Even as adults, we have comfort objects

Anna Walters wrote a fantastic article, "Did you have a 'Blankie' as a kid? Here's what that says about you." It is an exploration into transitional objects while growing up, and admitting that even as adults we likely have comfort objects!


Me as a child, cuddling with both my blankie and my cat, Sunshine

I had a blankie. It kept getting lost and we'd buy a new one. I don't have any memory of the final separation, but it's probably mixed in with my memories of all the other separation events.

I very quite likely transitioned from my blankie to my cat, Sunshine. She was always there for me. Is that why I have such a need to have a pet? Has it become ingrained that cuddling with a pet is my method to soothe myself down to neutral?

I am intrigued with the insight that adults use comfort objects all the time but just aren't completely aware of it.

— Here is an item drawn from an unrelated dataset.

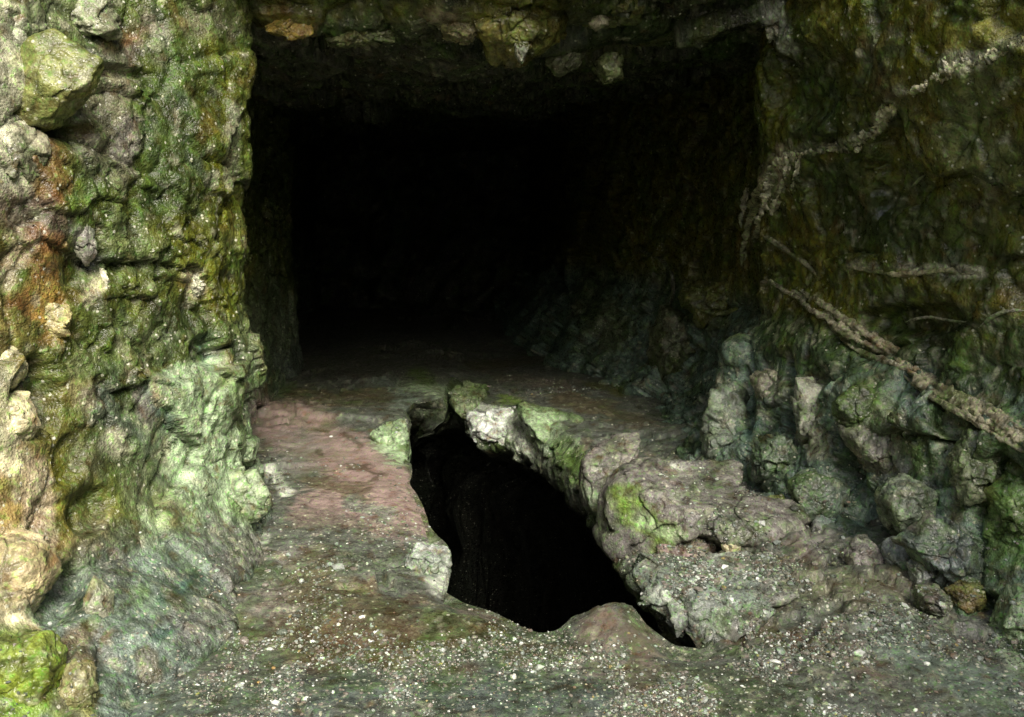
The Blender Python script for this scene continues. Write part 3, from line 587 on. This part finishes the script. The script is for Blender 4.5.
rock('wall_rock', [(73, 226), (82, 220), (90, 234), (90, 254), (82, 264), (73, 250)], 'smooth oblong mauve stone set in the left wall', 'rock', (.30, .28, .25), .5, None, .0, WALLF, blend=0, sub=5)
rock('wall_rock', [(192, 512), (208, 480), (256, 470), (268, 496), (260, 520), (210, 536)], 'smooth pale lime-washed bulge at the foot of the left wall corner', 'rock', (.30, .35, .23), .25, (235, 505), .06, WALLF, blend=.5)
rock('wall_rock', [(58, 688), (66, 664), (88, 668), (96, 700), (84, 722), (62, 718)], 'yellowish brown stone at the bottom beside the bright moss boulder', 'rock', (.26, .24, .12), .5, None, .0, WALLF, blend=.1)
for out, lab in (([(84, 284), (90, 270), (104, 272), (106, 290), (96, 302)], 'cluster of pale yellow crystals high on the left wall beside rusty rock'),
                 ([(180, 282), (184, 270), (196, 270), (203, 286), (192, 298)], 'small white crystal cluster in the mossy middle of the left wall'),
                 ([(22, 312), (34, 296), (62, 304), (66, 330), (42, 342), (26, 332)], 'crumbly golden crystal crust on the left wall below the rusty streak')):
    rock('crystal_cluster', out, lab, 'crystals', (.50, .42, .20) if 'golden' in lab else (.58, .56, .42), .3, None, .03, WALLF, film=.5, blend=0, rough=1.5, lump=.12, sub=6)
# brow over the tunnel
rock('rock_flake', [(262, 24), (284, 14), (318, 20), (310, 32), (288, 38), (268, 32)], 'thin orange-ochre flake at the upper left corner of the tunnel mouth', 'rock flake', (.34, .24, .06), .25, (290, 8), .04, WALLF, blend=0, k=18)
rock('rock_flake', [(434, 24), (452, 12), (486, 16), (470, 40), (452, 36)], 'pinkish white pointed rock at the middle of the brow', 'rock flake', (.36, .30, .17), .5, (460, 14), .11, WALLF, blend=0, k=18)
rock('brow_rock', [(468, 6), (512, -10), (560, 0), (552, 34), (520, 50), (484, 44)], 'olive-yellow block in the brow right of the pinkish pointed rock', 'rock', (.19, .165, .04), .5, (510, 12), .11, WALLF, blend=0, k=18)
rock('rock_flake', [(512, 36), (526, 34), (529, 46), (522, 62), (516, 56)], 'small grey splinter hanging from the brow with a white tip', 'rock flake', (.34, .35, .28), .6, (520, 14), .0, WALLF, blend=0, k=18, sub=5)
rock('brow_rock', [(396, 8), (440, -6), (466, 4), (444, 22), (412, 30)], 'grey-green block in the brow left of the pinkish pointed rock', 'rock', (.13, .15, .08), .5, (430, 6), .11, WALLF, blend=.1)
rock('brow_rock', [(328, 30), (352, 22), (392, 26), (402, 40), (366, 46), (336, 44)], 'crumbly pale-speckled ledge under the left half of the brow', 'rock', (.18, .19, .09), .4, (360, 10), .10, WALLF, blend=.1, rough=2.2)
rock('rock_flake', [(587, 24), (594, 16), (608, 15), (607, 25), (596, 29)], 'small tan chip in the brow right of the olive-yellow block', 'rock flake', (.32, .30, .20), .5, (598, 10), .0, WALLF, blend=0, sub=4)
rock('brow_rock', [(594, 62), (606, 52), (622, 56), (622, 78), (606, 80)], 'dark olive block hanging at the upper right of the tunnel mouth', 'rock', (.10, .11, .05), .6, (606, 40), .11, WALLF, blend=0, sub=5)
rock('brow_rock', [(545, 60), (570, 44), (590, 48), (580, 62), (556, 72)], 'slanting grey-green slab under the brow between the splinter and the dark block', 'rock', (.13, .14, .08), .5, (566, 30), .11, WALLF, blend=0, sub=5)
rock('brow_rock', [(560, 0), (600, -14), (650, -6), (640, 14), (590, 16)], 'mossy yellow-green block at the top of the brow above the tan chip', 'rock', (.15, .16, .04), .5, (605, 6), .11, WALLF, blend=.1)
rock('crystal_cluster', [(764, 22), (776, 8), (790, 16), (786, 40), (780, 52), (768, 40)], 'white crystal lump near the top of the right wall', 'crystals', (.42, .41, .30), .15, None, .02, WALLF, blend=.2, rough=1.5, lump=.12)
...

Our purses? A necklace? Ring? And for goodness sake, now our phones!

I've been doing more research into mindfulness and meditation. Just this morning I was starting to think that perhaps the key aspect is taking time to regularly unwind and self soothe back to neutral. I have been thinking about the ramifications of NOT regularly getting to neutral and staying in a tightly wound state for extended periods. What if that's the key to emotional stability? Unwinding every day?
This theory that adults have comfort objects makes me think this is related to the benefits of meditation. If the comfort object helps to unwind, or resist winding tighter, is it possible that regular meditation helps to make our own mind a comfort object? Therefore, we end up with a comfort object that is always right there by merely closing our eyes.

Take a moment to think about this. Do you feel wound up? Do you feel you take time to unwind yourself? Do you think you have any objects - or even rituals - that you go to perhaps because they help to unwind you, even if just a little bit? What if you did take time to unwind yourself every day?

I'm going to keep thinking about this stuff.